WHAT YOU NEED TO DO: Retype the opening lines of the data exactly, stopping after the line that contains "rad = math.radians". Skip every picture.

MATERIAL:
------------
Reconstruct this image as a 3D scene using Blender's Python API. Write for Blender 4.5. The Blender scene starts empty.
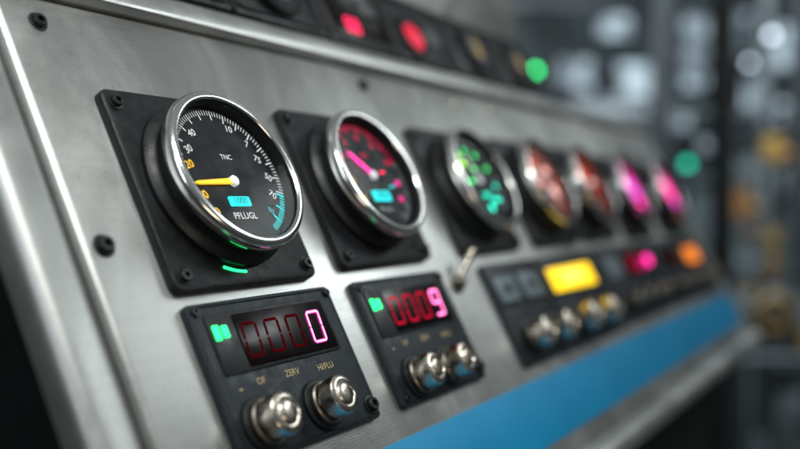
import bpy, bmesh, math, random
from mathutils import Vector, Matrix
random.seed(4)
S = 0.4
sc = bpy.context.scene
sc.view_settings.view_transform = 'Standard'
sc.view_settings.look = 'None'
sc.view_settings.exposure = 0
col = sc.collection
rad = math.radians

# ---------------------------------------------------------------- camera frame
CAMZ = 1.35
yaw = rad(30.5); pit = rad(-1.5)
FW = Vector((math.cos(yaw)*math.cos(pit), math.sin(yaw)*math.cos(pit), math.sin(pit)))
RT = Vector((math.sin(yaw), -math.cos(yaw), 0))
UP = RT.cross(FW)
CAM = Vector((0, 0, CAMZ))
cd = bpy.data.cameras.new("camera"); cam = bpy.data.objects.new("camera", cd); col.objects.link(cam)
m = Matrix((RT, UP, -FW)).transposed().to_4x4(); m.translation = CAM
cam.matrix_world = m
cd.lens = 40.5; cd.sensor_width = 36; cd.clip_start = 0.02; cd.clip_end = 100
cd.dof.use_dof = True; cd.dof.focus_distance = 1.06*S; cd.dof.aperture_fstop = 2.9
cd.dof.aperture_blades = 0
sc.camera = cam

# panel frame: u along the row, v up the sloping face, w out of it
TILT = rad(28)
O = CAM + S*(-.3356*RT + .1417*UP + 1.0*FW)
PX = Vector((1, 0, 0)); PY = Vector((0, math.sin(TILT), math.cos(TILT))); PN = Vector((0, -math.cos(TILT), math.sin(TILT)))
PM = Matrix((PX, PY, PN)).transposed()
def pmat(u, v, w=0):
    M = PM.to_4x4(); M.translation = O + S*(u*PX + v*PY + w*PN); return M

# ---------------------------------------------------------------- materials
def newmat(name):
    mt = bpy.data.materials.new(name); mt.use_nodes = True
    nt = mt.node_tree; b = nt.nodes["Principled BSDF"]
    return mt, nt, b
def N(nt, t, **k):
    n = nt.nodes.new(t)
    for a, v in k.items():
        if a in n.inputs: n.inputs[a].default_value = v
        else: setattr(n, a, v)
    return n
def plastic(name, c, rough=.4, metal=0., bump=.15, bscale=900., var=.25, vscale=40., spec=.5, rvar=.15):
    mt, nt, b = newmat(name); L = nt.links.new
    tc = N(nt, 'ShaderNodeTexCoord')
    n1 = N(nt, 'ShaderNodeTexNoise', Scale=vscale, Detail=6.0)
    L(tc.outputs['Object'], n1.inputs['Vector'])
    r = N(nt, 'ShaderNodeMapRange'); r.inputs[1].default_value = .3; r.inputs[2].default_value = .7
    r.inputs[3].default_value = 1-var; r.inputs[4].default_value = 1+var
    L(n1.outputs['Fac'], r.inputs[0])
    mx = N(nt, 'ShaderNodeVectorMath', operation='SCALE'); mx.inputs[0].default_value = c[:3]
    L(r.outputs[0], mx.inputs['Scale']); L(mx.outputs[0], b.inputs['Base Color'])
    r2 = N(nt, 'ShaderNodeMapRange'); r2.inputs[1].default_value = .3; r2.inputs[2].default_value = .7
    r2.inputs[3].default_value = max(.03, rough-rvar*.5); r2.inputs[4].default_value = rough+rvar
    n3 = N(nt, 'ShaderNodeTexNoise', Scale=vscale*2.3, Detail=8.0); L(tc.outputs['Object'], n3.inputs['Vector'])
    L(n3.outputs['Fac'], r2.inputs[0]); L(r2.outputs[0], b.inputs['Roughness'])
    b.inputs['Metallic'].default_value = metal
    b.inputs['Specular IOR Level'].default_value = spec
    if bump:
        n2 = N(nt, 'ShaderNodeTexNoise', Scale=bscale, Detail=3.0); L(tc.outputs['Object'], n2.inputs['Vector'])
        bp = N(nt, 'ShaderNodeBump', Strength=bump, Distance=.0004)
        L(n2.outputs['Fac'], bp.inputs['Height']); L(bp.outputs[0], b.inputs['Normal'])
    return mt
def brushed(name, c, rough=.36, metal=.85):
    mt, nt, b = newmat(name); L = nt.links.new
    tc = N(nt, 'ShaderNodeTexCoord')
    mp = N(nt, 'ShaderNodeMapping'); mp.inputs['Scale'].default_value = (14, 1500, 300)
    L(tc.outputs['Object'], mp.inputs[0])
    n = N(nt, 'ShaderNodeTexNoise', Scale=1.0, Detail=5.0, Roughness=.65); L(mp.outputs[0], n.inputs['Vector'])
    sp = N(nt, 'ShaderNodeTexNoise', Scale=1100., Detail=2.0); L(tc.outputs['Object'], sp.inputs['Vector'])
    big = N(nt, 'ShaderNodeTexNoise', Scale=8., Detail=8.0, Roughness=.68, Distortion=.6); L(tc.outputs['Object'], big.inputs['Vector'])
    a = N(nt, 'ShaderNodeMath', operation='MULTIPLY_ADD'); L(n.outputs['Fac'], a.inputs[0]); a.inputs[1].default_value = .38; a.inputs[2].default_value = .30
    a2 = N(nt, 'ShaderNodeMath', operation='MULTIPLY_ADD'); L(sp.outputs['Fac'], a2.inputs[0]); a2.inputs[1].default_value = .30; L(a.outputs[0], a2.inputs[2])
    a3 = N(nt, 'ShaderNodeMath', operation='MULTIPLY_ADD'); L(big.outputs['Fac'], a3.inputs[0]); a3.inputs[1].default_value = .66; L(a2.outputs[0], a3.inputs[2])
    vo = N(nt, 'ShaderNodeTexVoronoi', Scale=170.); L(tc.outputs['Object'], vo.inputs['Vector'])
    pr = N(nt, 'ShaderNodeMapRange'); pr.inputs[1].default_value = .06; pr.inputs[2].default_value = .16; pr.inputs[3].default_value = .80; pr.inputs[4].default_value = 1.0
    L(vo.outputs['Distance'], pr.inputs[0])
    ml = N(nt, 'ShaderNodeMath', operation='MULTIPLY'); L(a3.outputs[0], ml.inputs[0]); L(pr.outputs[0], ml.inputs[1])
    mx = N(nt, 'ShaderNodeVectorMath', operation='SCALE'); mx.inputs[0].default_value = c
    L(ml.outputs[0], mx.inputs['Scale']); L(mx.outputs[0], b.inputs['Base Color'])
    r = N(nt, 'ShaderNodeMapRange'); r.inputs[1].default_value = .3; r.inputs[2].default_value = .7; r.inputs[3].default_value = rough-.10; r.inputs[4].default_value = rough+.16
    L(big.outputs['Fac'], r.inputs[0]); L(r.outputs[0], b.inputs['Roughness'])
    b.inputs['Metallic'].default_value = metal
    ad = N(nt, 'ShaderNodeMath', operation='ADD'); L(n.outputs['Fac'], ad.inputs[0]); L(sp.outputs['Fac'], ad.inputs[1])
    bp = N(nt, 'ShaderNodeBump', Strength=.25, Distance=.0003); L(ad.outputs[0], bp.inputs['Height']); L(bp.outputs[0], b.inputs['Normal'])
    return mt
def emit(name, c, s, base=None, spec=.3):
    mt, nt, b = newmat(name)
    b.inputs['Base Color'].default_value = (*(base or [x*.3 for x in c]), 1)
    b.inputs['Roughness'].default_value = .5
    b.inputs['Specular IOR Level'].default_value = spec
    b.inputs['Emission Color'].default_value = (*c, 1); b.inputs['Emission Strength'].default_value = s
    tc = N(nt, 'ShaderNodeTexCoord'); n = N(nt, 'ShaderNodeTexNoise', Scale=400.0)
    nt.links.new(tc.outputs['Object'], n.inputs['Vector'])
    r = N(nt, 'ShaderNodeMapRange'); r.inputs[3].default_value = s*.8; r.inputs[4].default_value = s*1.2
    nt.links.new(n.outputs['Fac'], r.inputs[0]); nt.links.new(r.outputs[0], b.inputs['Emission Strength'])
    return mt
def glassmat(name, tint=(1, 1, 1), refl=1.0):
    mt = bpy.data.materials.new(name); mt.use_nodes = True; nt = mt.node_tree; nt.nodes.clear()
    o = N(nt, 'ShaderNodeOutputMaterial'); mix = N(nt, 'ShaderNodeMixShader')
    t = N(nt, 'ShaderNodeBsdfTransparent'); t.inputs[0].default_value = (*tint, 1)
    g = N(nt, 'ShaderNodeBsdfGlossy'); g.inputs['Roughness'].default_value = .05
    f = N(nt, 'ShaderNodeFresnel', IOR=1.4)
    tc = N(nt, 'ShaderNodeTexCoord'); n = N(nt, 'ShaderNodeTexNoise', Scale=60., Detail=8.0)
    nt.links.new(tc.outputs['Object'], n.inputs['Vector'])
    r = N(nt, 'ShaderNodeMapRange'); r.inputs[1].default_value = .4; r.inputs[2].default_value = .75; r.inputs[3].default_value = .02; r.inputs[4].default_value = .12
    nt.links.new(n.outputs['Fac'], r.inputs[0]); nt.links.new(r.outputs[0], g.inputs['Roughness'])
    mm = N(nt, 'ShaderNodeMath', operation='MULTIPLY'); mm.inputs[1].default_value = refl
    nt.links.new(f.outputs[0], mm.inputs[0]); nt.links.new(mm.outputs[0], mix.inputs[0])
    nt.links.new(t.outputs[0], mix.inputs[1]); nt.links.new(g.outputs[0], mix.inputs[2]); nt.links.new(mix.outputs[0], o.inputs[0])
    return mt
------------
SOLUTION FOR THIS TASK:
Reconstruct this image as a 3D scene using Blender's Python API. Write for Blender 4.5. The Blender scene starts empty.
import bpy, bmesh, math, random
from mathutils import Vector, Matrix
random.seed(4)
S = 0.4
sc = bpy.context.scene
sc.view_settings.view_transform = 'Standard'
sc.view_settings.look = 'None'
sc.view_settings.exposure = 0
col = sc.collection
rad = math.radians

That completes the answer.